Кроме того, совсем нетрудно понять, что если закон подвергается критике в ходе судебного разбирательства частного случая и если судебный процесс против закона тесно связан с процессом против человека, то не так-то легко — и в этом можно быть уверенным — сделать законодательство объектом нападок. При такой системе законодательство не является открытой мишенью и для повседневных нападок со стороны различных партий. На ошибку законодателя указывается в том случае, когда в этом есть реальная необходимость, поскольку в судебном процессе всегда исходят из достоверности фактов, поддающихся необходимой проверке.
Вполне возможно, что подобная процедура американских судов, прекрасно отвечающая требованиям поддержания порядка, также способствует в полной мере обеспечению свободы.
Если бы судье полагалось выступать против законодателей только в ходе открытой, лобовой атаки, то временами он не отваживался бы на это или же, напротив, под влиянием своей партийной принадлежности нападал бы на них повседневно. В этом случае получалось бы так, что законы, принятые слабой властью, подвергались бы непрерывным нападкам, а законам, вводимым сильной властью, безропотно бы подчинялись. Иными словами, те законы, которые было бы полезнее всего соблюдать, часто могли бы служить объектом нападения, и, наоборот, повиновались бы тем законам, именем которых можно было бы легко угнетать.
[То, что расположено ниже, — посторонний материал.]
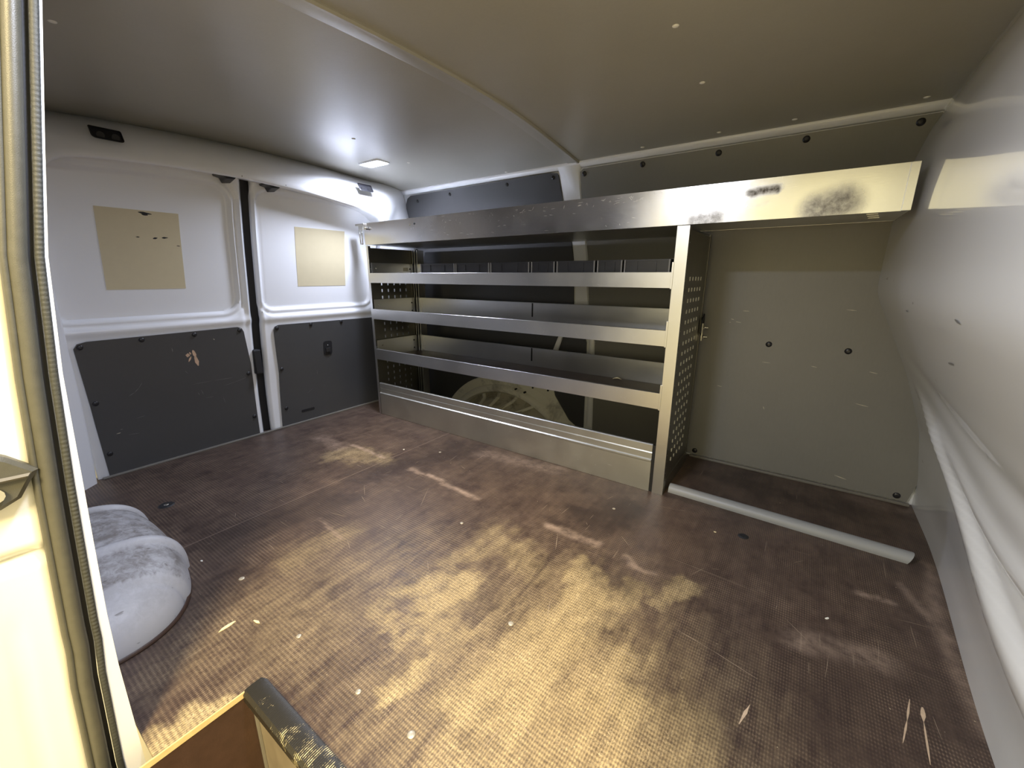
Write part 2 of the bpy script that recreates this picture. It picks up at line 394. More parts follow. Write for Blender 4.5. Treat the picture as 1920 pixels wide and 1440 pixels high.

Однако американский судья был выведен на политическую арену помимо его воли. Он препарирует закон лишь потому, что ему необходимо вынести решение по конкретному судебному делу, а не принять такого решения он не имеет права. Политический же вопрос, который судья должен решать, взаимосвязан с интересами сторон, и он не властен обойти его, не нарушив тем самым справедливости. Выполняя свои непосредственные функции, вмененные ему в обязанность в соответствии с должностью, судья выполняет и свой гражданский долг. Совершенно естественно, таким образом, что судебный надзор за законами, осуществляемый судами, не может охватить все законы без исключения, так как есть и такие законы, которые никогда не смогут дать повод для критики именно в такой четко определенной форме, как судебный процесс. А если же подобное и случится, то вполне допустимо, что не найдется никого, кто захотел бы передать дело в суд.